To elucidate the transport properties and defect structure of a Ce/Zr-coexisting preovskite structure, BZCY(BaZrxCe1-xY0.15O3-δ, x=0, 0.2, 0.4, 0.6) was chosen as the model system. First, we study the electrical properties of BZCY in various oxygen and water vapor atmospheres by four-probe DC measurements as a function of temperature. And then, these properties are analyzed analytically, based on the defect structure of the material. Furthermore, we use the conductivity relaxation measurement technique to monitor the monotonic/non-monotonic(two-fold) relaxation for the BZCY under various themodynamic conditions and extract the chemical diffusivities by solving Fick’s second law for each case on the basis of hydrogen- and oxygen- decoupled diffusion as proposed by Professor Yoo1-3.
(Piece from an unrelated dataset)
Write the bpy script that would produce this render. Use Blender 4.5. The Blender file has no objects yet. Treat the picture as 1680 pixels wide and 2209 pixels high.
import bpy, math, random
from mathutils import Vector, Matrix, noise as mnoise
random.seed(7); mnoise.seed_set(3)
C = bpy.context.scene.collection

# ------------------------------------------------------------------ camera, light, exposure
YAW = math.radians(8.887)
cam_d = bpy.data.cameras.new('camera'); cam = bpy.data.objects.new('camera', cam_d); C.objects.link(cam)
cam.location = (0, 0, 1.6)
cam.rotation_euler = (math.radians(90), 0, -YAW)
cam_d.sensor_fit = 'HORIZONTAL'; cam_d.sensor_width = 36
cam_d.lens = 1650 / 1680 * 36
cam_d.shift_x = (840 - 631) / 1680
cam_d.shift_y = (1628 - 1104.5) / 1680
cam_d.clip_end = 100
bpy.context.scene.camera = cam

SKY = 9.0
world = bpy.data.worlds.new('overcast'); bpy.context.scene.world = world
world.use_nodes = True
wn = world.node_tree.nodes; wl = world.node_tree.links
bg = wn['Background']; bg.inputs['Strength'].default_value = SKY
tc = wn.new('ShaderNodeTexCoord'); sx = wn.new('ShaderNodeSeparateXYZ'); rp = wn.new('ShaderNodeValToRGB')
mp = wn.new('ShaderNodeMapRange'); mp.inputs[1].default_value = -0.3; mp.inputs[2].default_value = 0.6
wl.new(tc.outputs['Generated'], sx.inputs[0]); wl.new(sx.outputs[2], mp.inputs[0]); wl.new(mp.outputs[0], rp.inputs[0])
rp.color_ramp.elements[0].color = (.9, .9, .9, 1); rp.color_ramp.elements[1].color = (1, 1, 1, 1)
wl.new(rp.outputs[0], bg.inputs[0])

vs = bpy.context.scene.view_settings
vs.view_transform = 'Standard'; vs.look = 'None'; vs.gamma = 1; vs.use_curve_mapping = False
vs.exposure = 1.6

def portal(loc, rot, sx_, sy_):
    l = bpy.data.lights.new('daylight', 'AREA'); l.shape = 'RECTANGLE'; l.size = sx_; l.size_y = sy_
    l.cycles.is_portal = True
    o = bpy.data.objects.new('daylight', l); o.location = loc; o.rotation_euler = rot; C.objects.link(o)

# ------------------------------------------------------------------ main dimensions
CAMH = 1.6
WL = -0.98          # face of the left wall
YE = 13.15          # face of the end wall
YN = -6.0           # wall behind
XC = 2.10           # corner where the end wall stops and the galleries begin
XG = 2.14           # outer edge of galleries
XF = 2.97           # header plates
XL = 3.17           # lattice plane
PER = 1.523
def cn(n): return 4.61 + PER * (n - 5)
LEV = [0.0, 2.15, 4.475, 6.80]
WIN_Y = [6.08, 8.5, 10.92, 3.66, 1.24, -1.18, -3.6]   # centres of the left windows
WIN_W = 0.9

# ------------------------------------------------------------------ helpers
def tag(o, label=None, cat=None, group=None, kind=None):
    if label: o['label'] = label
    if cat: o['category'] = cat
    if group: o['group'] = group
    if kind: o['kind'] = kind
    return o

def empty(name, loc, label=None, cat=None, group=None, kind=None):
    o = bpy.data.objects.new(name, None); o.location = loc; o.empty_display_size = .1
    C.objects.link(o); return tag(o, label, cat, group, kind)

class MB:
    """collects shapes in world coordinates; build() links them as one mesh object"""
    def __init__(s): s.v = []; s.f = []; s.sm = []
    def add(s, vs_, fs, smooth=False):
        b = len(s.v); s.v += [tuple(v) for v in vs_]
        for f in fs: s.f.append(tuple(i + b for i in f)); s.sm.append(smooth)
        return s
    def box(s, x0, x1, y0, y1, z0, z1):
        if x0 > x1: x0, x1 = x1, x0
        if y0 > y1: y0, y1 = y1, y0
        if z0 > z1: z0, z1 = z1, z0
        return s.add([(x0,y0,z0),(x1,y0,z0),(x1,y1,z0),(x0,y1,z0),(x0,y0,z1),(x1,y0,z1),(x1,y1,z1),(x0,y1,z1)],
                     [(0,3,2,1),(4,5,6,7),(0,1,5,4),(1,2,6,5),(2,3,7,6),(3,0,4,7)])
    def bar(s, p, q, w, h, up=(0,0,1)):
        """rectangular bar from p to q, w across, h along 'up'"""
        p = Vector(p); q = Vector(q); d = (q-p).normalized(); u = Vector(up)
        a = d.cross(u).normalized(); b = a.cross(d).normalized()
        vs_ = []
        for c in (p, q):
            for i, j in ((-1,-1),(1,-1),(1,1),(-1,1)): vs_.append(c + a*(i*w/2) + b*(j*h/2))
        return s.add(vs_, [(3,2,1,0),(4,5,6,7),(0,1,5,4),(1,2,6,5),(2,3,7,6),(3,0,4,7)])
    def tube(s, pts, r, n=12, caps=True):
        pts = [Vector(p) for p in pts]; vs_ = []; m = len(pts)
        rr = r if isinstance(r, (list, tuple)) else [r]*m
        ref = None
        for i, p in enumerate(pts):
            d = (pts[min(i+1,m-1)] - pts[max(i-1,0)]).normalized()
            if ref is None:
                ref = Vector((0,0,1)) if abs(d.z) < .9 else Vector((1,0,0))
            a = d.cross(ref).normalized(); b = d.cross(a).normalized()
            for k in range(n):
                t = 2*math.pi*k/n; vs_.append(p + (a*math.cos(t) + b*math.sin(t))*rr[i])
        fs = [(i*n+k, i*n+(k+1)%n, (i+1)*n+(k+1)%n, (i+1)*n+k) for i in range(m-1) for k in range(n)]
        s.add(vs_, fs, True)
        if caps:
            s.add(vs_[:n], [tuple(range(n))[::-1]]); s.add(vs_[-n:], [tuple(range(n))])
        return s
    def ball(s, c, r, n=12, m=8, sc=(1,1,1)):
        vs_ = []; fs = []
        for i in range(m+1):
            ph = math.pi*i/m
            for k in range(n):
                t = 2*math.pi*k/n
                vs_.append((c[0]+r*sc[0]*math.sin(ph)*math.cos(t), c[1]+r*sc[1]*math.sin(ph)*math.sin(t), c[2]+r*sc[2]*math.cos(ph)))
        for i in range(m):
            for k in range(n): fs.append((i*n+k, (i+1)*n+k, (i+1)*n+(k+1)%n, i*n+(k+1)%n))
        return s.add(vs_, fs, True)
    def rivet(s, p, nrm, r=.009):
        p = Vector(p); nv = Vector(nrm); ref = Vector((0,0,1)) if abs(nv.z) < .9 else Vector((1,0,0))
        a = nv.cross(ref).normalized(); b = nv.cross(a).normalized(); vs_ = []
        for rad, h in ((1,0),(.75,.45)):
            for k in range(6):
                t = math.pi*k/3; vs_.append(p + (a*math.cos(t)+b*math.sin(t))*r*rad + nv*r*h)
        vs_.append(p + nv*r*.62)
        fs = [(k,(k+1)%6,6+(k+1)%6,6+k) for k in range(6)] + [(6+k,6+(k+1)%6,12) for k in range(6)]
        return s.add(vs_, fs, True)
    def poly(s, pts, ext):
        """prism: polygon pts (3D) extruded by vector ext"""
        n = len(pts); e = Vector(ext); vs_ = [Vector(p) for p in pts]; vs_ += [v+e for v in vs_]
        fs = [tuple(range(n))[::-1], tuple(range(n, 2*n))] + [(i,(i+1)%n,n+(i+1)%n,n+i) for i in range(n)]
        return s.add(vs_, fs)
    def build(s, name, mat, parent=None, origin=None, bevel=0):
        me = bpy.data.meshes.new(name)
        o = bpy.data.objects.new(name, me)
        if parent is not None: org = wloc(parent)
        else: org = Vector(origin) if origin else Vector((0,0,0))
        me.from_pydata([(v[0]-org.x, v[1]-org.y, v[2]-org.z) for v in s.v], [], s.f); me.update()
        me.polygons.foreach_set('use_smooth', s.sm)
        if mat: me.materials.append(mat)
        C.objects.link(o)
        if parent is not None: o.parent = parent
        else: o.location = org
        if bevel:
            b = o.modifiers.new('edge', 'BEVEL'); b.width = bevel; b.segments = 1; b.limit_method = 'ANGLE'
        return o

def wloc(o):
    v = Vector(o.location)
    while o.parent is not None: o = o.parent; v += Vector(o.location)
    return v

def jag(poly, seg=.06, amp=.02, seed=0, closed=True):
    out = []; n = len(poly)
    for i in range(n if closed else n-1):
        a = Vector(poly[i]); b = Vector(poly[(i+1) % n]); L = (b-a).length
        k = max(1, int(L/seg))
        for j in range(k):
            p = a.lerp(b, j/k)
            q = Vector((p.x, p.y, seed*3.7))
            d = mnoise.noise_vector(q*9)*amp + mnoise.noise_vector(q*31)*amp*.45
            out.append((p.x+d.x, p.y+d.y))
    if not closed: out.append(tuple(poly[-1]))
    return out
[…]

Fig. 1 shows the typical relaxation profiles of the mean total conductivity upon oxidation and reduction across an identical oxygen activity window. During the redox reaction driven by the oxygen chemical potential gradient at a fixed water vapor activity, oxygen may be incorporated into the BZCY by ambipolar diffusion of V••o and 2h in the p-type oxidizing regime. In Fig. 2, conductivity relaxation profiles upon hydration and dehydration at a fixed pO2(≈0.21 atm) are shown as a function of water vapor activities at 1023K. The figures clearly reveal the violation of monotonic relaxation governed by the chemical diffusion of water, according to the ambipolar diffusion of oxygen vacancies and proton. As shown in the fig. 2, non-monotonic twofold relaxation behavior was clearly observed for the BCZY system.